Antidisestablishmentofvegetarianism

I was drinking my morning coffee. Ray was standing on the back patio 'looking' through the sliding glass door, his major award clasped in his mouth.
First casualty
As I watched, he turned and walked away. A pancake slipped through the torn corner of the box and flapjacked onto the stone, a small morsel of it breaking off and landing a foot away. This is it, I thought, the end of the blueberry pancakes. I got off the couch and grabbed my camera to record the event.
Second casualty

Ray put down the box and interestedly sniffed the fallen treat but left it. Once again he picked up his box losing the cellophane wrapping in the process. Ray continued on into the backyard; a second treat fell from the box landing on the brick path.

Ray took a few more steps, put down the box again, and returned to the fallen treat. He crunched it in two, leaving the remnants, then returned to his box and carried it around a bit more, looking over his shoulder inviting me to chase him. I declined, waiting to see the fate of his prize.

The end is near
Ray proceeded to the grass and laid down with his major award taking a moment to say goodbye. He stood and picked up the pancake casket one last time. The box, having had a good, long run, gave way. Ray nosed through the treats uncertainly.

What do you think? One last go-round?
Deciding to start with a smaller taste, Ray returned to the morsel that had broken off from the first dropped pancake.

I'm going to miss this
Using his teeth so that it didn't touch his lips, Ray picked up the crumb that was barely big enough for a Who's mouse, and made a big show of eating it, putting it in the corner of his mouth and chewing it like a B-movie gangster's moll chews gum. Finding it somewhat palatable, Ray returned to the exploded box and picked up one of the treats.
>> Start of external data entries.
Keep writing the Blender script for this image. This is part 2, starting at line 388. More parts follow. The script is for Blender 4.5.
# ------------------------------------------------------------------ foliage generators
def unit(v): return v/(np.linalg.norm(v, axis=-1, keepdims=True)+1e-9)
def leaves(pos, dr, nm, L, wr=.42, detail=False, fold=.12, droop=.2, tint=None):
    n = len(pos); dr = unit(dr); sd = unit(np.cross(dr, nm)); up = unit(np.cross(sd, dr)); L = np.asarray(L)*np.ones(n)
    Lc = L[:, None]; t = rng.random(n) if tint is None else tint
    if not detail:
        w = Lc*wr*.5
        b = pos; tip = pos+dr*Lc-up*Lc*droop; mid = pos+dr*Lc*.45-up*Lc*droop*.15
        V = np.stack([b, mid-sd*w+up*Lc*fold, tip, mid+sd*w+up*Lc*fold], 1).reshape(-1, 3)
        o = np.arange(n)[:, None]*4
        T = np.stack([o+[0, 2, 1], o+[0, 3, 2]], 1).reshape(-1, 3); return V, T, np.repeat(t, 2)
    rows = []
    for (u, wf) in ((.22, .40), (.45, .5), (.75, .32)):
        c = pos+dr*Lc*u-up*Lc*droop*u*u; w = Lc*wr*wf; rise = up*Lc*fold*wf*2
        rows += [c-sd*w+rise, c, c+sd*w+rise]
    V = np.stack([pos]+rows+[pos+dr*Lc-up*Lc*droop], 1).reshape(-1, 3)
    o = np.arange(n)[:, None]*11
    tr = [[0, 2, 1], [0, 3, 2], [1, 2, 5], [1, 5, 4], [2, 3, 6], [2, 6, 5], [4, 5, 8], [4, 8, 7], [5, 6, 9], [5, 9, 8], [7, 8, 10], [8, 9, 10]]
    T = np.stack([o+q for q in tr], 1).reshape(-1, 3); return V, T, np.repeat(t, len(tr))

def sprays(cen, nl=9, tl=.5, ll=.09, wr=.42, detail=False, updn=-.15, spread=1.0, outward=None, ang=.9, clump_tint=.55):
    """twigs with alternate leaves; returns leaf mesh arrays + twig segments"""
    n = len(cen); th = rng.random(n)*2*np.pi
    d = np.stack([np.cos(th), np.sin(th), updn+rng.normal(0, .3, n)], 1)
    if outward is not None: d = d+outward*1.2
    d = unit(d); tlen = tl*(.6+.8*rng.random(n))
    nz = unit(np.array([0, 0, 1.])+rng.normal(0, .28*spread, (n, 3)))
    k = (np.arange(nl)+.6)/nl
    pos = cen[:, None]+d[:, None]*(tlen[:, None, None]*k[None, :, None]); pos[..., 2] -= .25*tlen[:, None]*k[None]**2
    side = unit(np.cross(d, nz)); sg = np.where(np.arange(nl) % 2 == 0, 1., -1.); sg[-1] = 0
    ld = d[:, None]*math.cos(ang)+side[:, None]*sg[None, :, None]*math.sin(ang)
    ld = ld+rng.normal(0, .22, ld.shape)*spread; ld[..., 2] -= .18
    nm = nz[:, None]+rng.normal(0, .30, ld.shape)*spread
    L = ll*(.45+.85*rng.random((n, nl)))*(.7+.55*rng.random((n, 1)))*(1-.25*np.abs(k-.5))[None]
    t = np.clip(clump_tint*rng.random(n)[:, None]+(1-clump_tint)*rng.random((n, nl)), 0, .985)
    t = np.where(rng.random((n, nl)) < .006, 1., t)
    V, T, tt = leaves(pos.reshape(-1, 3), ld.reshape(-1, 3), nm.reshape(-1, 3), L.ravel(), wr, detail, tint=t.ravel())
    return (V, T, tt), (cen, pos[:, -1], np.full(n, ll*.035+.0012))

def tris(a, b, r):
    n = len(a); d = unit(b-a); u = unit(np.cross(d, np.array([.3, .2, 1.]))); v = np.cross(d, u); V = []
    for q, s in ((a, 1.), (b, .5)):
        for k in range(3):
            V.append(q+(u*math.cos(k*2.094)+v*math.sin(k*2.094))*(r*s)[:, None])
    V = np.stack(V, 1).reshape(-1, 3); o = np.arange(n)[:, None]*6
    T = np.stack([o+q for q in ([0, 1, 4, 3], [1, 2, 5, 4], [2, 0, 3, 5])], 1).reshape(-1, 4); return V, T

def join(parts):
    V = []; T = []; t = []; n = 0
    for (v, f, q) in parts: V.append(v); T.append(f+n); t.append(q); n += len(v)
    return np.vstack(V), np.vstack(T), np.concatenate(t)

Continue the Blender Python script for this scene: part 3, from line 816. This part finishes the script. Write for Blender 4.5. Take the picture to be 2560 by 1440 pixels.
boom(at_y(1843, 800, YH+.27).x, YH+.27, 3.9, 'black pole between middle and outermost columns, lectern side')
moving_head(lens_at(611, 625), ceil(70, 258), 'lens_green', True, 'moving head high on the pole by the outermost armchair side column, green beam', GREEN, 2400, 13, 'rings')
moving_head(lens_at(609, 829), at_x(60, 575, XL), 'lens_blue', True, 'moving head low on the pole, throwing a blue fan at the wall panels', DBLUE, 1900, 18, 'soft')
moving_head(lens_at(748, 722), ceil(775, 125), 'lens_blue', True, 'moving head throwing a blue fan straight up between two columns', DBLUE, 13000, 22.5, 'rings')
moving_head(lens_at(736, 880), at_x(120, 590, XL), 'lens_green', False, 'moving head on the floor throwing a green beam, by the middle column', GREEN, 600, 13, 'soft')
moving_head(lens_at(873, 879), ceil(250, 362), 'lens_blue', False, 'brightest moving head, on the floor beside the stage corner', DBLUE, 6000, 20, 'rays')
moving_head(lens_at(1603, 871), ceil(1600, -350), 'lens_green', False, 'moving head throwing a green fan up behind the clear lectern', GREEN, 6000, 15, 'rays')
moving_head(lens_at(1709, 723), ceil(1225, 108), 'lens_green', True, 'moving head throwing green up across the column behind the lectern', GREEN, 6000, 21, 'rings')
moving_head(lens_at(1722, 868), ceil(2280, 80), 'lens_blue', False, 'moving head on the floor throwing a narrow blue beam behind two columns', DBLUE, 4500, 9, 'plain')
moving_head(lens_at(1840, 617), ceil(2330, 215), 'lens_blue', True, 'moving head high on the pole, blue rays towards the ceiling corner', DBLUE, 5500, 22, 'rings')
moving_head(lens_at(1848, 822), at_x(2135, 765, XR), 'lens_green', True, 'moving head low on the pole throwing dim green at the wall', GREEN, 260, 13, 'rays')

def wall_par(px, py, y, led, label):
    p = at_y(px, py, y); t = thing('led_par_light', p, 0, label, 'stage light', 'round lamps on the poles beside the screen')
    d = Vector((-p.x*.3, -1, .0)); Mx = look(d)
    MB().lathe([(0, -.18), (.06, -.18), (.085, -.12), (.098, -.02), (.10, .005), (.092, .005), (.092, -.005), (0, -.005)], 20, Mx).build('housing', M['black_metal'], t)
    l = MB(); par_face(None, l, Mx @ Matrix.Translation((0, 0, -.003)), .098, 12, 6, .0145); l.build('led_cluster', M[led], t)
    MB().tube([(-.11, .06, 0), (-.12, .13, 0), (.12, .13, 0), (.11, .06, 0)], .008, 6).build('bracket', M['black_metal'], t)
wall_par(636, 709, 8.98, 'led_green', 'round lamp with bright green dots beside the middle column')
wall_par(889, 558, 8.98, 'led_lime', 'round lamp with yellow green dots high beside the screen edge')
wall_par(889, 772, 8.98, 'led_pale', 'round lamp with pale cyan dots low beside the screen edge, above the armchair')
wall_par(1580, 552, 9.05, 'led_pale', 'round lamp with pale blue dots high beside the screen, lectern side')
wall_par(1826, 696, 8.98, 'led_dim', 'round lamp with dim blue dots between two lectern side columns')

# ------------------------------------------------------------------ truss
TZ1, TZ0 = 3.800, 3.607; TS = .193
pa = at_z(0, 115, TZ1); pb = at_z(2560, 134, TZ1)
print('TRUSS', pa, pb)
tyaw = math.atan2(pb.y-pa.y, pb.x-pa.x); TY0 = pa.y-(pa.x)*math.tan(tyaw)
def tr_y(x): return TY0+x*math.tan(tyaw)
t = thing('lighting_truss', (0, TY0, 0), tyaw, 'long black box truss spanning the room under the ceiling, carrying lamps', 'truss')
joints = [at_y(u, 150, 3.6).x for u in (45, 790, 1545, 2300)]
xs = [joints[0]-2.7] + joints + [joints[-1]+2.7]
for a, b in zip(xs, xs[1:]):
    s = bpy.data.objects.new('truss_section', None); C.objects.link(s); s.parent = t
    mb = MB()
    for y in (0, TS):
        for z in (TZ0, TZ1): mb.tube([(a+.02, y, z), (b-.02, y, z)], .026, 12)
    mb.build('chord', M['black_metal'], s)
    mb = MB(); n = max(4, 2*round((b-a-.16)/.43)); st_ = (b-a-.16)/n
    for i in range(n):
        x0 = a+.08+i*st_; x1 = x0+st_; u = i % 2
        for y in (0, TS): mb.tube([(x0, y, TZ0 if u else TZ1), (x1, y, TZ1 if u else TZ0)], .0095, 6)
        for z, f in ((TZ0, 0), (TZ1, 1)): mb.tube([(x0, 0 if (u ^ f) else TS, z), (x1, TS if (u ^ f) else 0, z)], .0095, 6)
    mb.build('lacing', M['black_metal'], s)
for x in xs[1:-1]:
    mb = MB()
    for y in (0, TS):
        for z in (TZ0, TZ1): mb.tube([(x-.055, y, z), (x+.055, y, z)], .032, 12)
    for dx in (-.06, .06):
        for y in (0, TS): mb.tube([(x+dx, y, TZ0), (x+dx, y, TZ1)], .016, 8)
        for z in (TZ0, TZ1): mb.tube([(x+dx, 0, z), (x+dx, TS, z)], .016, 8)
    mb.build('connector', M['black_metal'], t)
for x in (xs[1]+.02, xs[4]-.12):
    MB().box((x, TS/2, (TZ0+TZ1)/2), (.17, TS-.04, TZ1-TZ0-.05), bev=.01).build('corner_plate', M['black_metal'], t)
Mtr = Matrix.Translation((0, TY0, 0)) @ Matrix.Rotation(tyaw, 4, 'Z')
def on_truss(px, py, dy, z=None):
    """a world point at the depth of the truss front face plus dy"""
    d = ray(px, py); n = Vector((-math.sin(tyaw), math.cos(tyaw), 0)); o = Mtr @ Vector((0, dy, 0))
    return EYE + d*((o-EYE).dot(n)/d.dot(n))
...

Again making a big show, Ray flapped his head while crunching through the delicacy. Crumbs dribbled from his mouth. Well-knowing Ray's antipathy for anything even remotely vegetal, I knew that if I took all those crumbs, I could reassemble the crumbled pancake in toto.

The box remained, as left, for the rest of the day.

I just can't figure out what that smell is...
That afternoon, as Ray was communing with his pug neighbor, Dory, I carried a pancake to the fence and dropped it. Quick as a cat's paw, Dory's foot shot under the fence gap and dragged the treat to her. She carried it away before her brother, blind Archie, even knew what was going on.

I called to the the little black bowling ball who slowly rolled his way over. I held a pancake up to the fence in front of Archie's nose. The blind dog sniffed it cautiously, then gingerly took it from my fingers as I slid it between the fence slats.

That's it, I'm going in!
Ray stood next to me, ears deployed in ultra-Dumbo mode. Knowing that his neighbors were enjoying HIS treats made them oh-so-much-more desirable. Ray picked up the last of the pancakes and ate the whole thing, then went to his water dish and drank deeply to get the disgusting taste of fruit out of his mouth.

That night the arrrooooo alarm went off. The next morning all of the crumbs that Ray had crunched and left, were gone.

*I realize the title makes no sense but pretend it does.

(crunch crunch crunch)

ACK, ACK, ACK. OMG it's FRUIT! Are you trying to KILL me?